A Maltese court has ordered Bank of Valletta (BOV) to return over 90 million euro linked to the son of the former Libyan leader Muammar Gaddafi.
In a legal battle that started a year after Gaddafi’s violent overthrow and death in 2011, a Maltese court on Tuesday agreed that the money should be returned to Libya, according to Times of Malta newspaper.
Gadaffi’s son Mutassim was discovered to be the owner of a Maltese-registered company with BOV accounts, the newspaper reported.
Upon his death in Misurata on October 20, 2011, at the height of the civil uprising against his father’s regime, various credit cards issued by BOV were found in his possession.
According to Libyan law, as an army official he had been precluded from drawing benefits from any business interests.
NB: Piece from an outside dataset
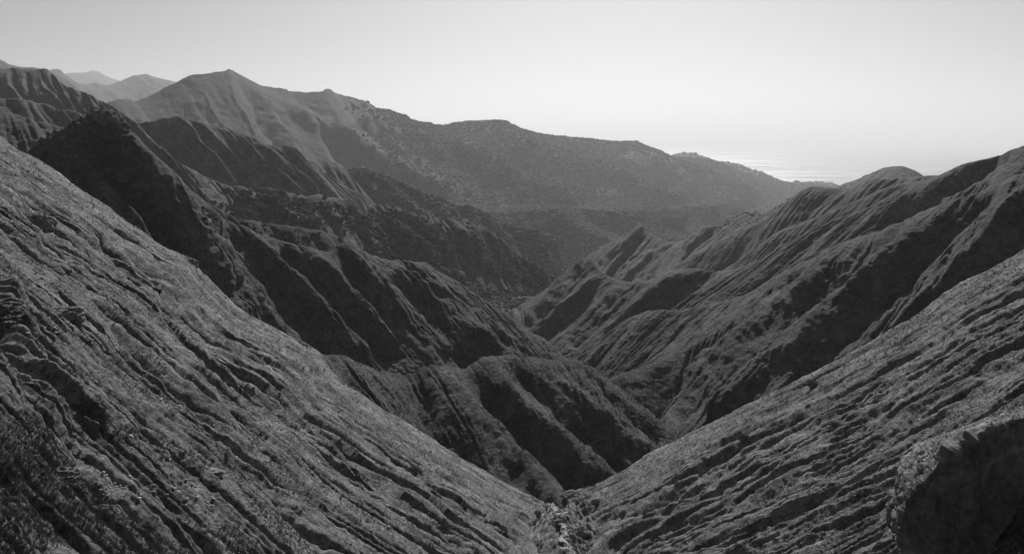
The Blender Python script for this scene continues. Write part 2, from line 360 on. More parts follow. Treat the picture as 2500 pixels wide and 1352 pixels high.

Moreover, he had failed to submit a full declaration of assets as prescribed by the laws of his country.
Litigation was taken up in the Maltese courts, with the Libyan state accusing BOV of failing to carry out proper due diligence checks that should have prevented Gaddafi opening an account in the first place.
A lawyer to Gaddafi’s heirs, Charilos Oikonomopoulos, argued that the money was private funds, not money pilfered from the Libyan state.
Last year, the Libyan government had asked then Foreign Minister Evarist Bartolo to release the funds to the state as a sign of goodwill.
The Libyan government has always viewed the funds, held under a Maltese company called Capital Resources Limited, as illicit gains.
Maltese lawyer Shaheryer Ghaznavi represented the Libyan state in their attempts to repatriate the cash.
Former Labour treasurer Joe Sammut is known to have been Gaddafi’s money man in Malta.
Sammut was in 2015 charged with fraud and misappropriation and non-observance of due diligence and forgery to enable Libyans to set up companies in Malta and become eligible for residence permits.